Do scrap magazine editors really think that we don't know that their articles that endorse products aren't bought and paid for? You know the ones--"See Becky's favorite pair of scissors! Inside!" or "See what we discovered at CHA that you can't live without!" Please. Give us some credit.

I feel like we are on the verge of a breaking of the waves in scrapbooking. I have been feeling rumblings inside myself and reading of similar feelings from others. Terms like "back to the basics" and "a return to simplicity" are becoming commonplace. I look around me and I see shelves of product, boatloads of supplies and embellishments, pounds of paper and yet, I am most content with the pages I have created recently that don't involve items from 6 different companies and the hardware store.

I think the tide is turning.
One can hope, right.

3 comments:

Carla said...

I would agree with you that the tides are turning and I think it's a good thing... but what will I do with all my STUFF??!!

Tyggereye said...

This is so true.

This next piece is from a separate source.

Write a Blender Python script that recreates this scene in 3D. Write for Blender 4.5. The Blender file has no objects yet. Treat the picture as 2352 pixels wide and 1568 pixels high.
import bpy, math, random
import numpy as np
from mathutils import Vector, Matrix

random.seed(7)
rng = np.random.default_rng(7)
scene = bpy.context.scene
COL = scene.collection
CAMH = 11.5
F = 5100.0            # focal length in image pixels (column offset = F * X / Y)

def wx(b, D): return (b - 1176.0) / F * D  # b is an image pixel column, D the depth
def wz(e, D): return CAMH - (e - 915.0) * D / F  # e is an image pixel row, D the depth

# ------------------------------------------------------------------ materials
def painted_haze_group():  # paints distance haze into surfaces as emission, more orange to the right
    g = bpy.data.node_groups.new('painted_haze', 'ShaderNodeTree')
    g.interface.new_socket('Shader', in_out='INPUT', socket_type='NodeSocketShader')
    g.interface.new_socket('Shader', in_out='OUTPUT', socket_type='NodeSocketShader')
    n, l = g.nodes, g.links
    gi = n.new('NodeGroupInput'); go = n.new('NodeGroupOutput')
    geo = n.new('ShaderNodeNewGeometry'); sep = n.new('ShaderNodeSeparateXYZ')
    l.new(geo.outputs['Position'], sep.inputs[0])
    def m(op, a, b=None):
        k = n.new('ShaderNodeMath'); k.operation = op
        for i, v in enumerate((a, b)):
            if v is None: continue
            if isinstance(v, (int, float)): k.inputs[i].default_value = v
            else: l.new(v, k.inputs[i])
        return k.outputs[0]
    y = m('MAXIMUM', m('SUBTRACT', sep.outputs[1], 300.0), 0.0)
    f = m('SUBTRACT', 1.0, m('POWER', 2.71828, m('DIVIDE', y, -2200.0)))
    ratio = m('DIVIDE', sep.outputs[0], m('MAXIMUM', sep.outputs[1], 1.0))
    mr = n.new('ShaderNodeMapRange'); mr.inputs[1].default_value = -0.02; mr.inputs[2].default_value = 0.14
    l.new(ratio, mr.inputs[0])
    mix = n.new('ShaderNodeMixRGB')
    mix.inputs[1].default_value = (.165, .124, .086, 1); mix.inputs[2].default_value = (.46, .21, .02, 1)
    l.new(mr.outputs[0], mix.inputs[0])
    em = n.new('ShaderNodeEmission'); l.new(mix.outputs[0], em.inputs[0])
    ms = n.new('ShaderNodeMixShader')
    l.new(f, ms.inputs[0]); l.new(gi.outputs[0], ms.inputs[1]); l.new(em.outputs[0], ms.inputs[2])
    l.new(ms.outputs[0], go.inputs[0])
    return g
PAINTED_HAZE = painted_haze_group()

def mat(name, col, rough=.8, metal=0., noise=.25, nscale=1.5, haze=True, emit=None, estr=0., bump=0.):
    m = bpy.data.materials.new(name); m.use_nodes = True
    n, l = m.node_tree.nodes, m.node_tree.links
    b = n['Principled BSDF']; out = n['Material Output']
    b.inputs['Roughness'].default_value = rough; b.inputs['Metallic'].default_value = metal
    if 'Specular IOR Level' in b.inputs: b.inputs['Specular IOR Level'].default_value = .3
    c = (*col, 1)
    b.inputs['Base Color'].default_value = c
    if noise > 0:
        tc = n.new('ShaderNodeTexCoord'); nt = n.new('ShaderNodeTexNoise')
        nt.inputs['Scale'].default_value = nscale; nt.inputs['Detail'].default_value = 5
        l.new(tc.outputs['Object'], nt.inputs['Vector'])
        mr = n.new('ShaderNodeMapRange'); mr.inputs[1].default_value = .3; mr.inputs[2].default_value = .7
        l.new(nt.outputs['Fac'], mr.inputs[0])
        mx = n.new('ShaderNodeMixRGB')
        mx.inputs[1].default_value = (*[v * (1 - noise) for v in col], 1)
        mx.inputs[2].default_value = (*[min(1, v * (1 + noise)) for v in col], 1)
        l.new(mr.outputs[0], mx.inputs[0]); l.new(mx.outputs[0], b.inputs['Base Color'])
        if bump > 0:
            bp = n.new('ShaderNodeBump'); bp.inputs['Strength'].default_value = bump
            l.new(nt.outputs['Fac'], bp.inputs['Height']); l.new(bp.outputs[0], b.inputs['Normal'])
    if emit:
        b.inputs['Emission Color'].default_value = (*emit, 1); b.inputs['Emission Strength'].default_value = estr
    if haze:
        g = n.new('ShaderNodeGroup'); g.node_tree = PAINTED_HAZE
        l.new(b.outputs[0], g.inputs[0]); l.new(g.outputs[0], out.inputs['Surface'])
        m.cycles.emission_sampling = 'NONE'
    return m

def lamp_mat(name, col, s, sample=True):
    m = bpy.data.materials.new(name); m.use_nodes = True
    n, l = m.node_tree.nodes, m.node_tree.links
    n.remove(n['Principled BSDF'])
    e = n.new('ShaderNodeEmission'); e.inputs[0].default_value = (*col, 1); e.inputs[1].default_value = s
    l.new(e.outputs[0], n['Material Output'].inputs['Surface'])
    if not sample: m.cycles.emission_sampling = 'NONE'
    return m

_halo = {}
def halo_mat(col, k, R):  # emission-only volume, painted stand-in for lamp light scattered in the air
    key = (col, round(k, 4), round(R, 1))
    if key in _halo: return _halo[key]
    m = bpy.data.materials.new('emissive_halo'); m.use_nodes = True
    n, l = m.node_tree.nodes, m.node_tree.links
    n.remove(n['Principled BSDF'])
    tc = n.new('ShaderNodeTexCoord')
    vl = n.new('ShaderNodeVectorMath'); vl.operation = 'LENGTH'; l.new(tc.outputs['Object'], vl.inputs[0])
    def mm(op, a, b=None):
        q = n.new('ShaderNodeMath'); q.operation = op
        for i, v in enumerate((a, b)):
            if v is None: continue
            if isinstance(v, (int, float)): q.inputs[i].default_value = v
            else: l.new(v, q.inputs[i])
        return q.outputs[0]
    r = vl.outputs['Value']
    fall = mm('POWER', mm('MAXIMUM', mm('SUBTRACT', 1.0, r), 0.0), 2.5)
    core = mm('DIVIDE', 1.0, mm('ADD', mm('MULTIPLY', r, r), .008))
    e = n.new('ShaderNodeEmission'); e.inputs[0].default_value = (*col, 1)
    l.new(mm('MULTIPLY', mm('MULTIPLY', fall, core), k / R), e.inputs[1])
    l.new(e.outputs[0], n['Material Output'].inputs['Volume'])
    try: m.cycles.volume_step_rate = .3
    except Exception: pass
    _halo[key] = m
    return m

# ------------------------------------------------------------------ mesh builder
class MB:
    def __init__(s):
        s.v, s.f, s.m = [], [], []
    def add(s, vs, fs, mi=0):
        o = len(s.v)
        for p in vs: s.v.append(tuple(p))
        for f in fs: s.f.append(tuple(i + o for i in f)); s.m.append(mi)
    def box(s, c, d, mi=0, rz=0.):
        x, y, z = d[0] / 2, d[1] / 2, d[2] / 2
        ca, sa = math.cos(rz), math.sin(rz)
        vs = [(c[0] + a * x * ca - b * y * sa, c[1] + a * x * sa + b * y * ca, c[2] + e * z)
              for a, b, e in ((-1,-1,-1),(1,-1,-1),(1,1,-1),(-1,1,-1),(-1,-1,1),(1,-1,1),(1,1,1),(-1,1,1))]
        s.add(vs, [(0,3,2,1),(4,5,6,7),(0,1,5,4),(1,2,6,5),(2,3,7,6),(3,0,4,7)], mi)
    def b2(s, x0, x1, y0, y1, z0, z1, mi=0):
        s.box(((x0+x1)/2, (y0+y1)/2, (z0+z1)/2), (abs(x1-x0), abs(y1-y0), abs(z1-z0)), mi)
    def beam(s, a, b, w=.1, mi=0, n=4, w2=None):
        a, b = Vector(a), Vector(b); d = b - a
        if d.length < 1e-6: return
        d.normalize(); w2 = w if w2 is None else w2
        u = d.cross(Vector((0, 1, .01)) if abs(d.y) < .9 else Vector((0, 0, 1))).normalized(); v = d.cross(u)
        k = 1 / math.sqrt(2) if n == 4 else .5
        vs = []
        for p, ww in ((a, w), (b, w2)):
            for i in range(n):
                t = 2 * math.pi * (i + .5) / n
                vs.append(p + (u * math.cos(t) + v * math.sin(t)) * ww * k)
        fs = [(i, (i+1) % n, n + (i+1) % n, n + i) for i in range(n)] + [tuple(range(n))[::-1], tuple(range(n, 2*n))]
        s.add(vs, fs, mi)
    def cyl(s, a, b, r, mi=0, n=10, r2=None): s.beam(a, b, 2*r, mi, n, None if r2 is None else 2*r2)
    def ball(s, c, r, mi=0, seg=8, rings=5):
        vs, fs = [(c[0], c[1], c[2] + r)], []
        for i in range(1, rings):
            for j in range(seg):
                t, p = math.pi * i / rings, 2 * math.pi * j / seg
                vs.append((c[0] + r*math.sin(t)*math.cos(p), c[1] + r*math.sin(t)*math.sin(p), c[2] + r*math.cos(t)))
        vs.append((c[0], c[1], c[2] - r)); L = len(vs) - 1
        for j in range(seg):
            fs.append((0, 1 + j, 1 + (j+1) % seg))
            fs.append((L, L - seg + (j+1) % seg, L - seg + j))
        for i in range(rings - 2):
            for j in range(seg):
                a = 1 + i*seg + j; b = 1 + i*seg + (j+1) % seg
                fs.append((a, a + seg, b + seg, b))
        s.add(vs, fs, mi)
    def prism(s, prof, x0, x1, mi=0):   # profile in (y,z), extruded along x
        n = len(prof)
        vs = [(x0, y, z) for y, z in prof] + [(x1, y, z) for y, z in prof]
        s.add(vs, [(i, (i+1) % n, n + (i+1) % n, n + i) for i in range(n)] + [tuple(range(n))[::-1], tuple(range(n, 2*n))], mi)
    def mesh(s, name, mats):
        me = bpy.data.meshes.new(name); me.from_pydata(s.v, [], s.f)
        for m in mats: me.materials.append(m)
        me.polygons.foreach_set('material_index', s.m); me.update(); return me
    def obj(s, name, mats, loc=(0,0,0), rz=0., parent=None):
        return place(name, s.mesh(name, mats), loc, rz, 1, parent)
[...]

I enjoy selling my art. I dislike selling it before I have made it because I feel that it has been "tainted" in someway. I love making something then sell it. It has less stress go into the art and usually turns out better.

Scrapbooking makes me feel the same way.

Michele said...

I SOOOOOOOOOOOOOOOOOOOOOOOOO hope you are accurate on the tide returning to simple. I too think my favorite personal pages are those without a thousand embellishments and 14 different patterned papers. Ick. Just WHAT were we thinking?!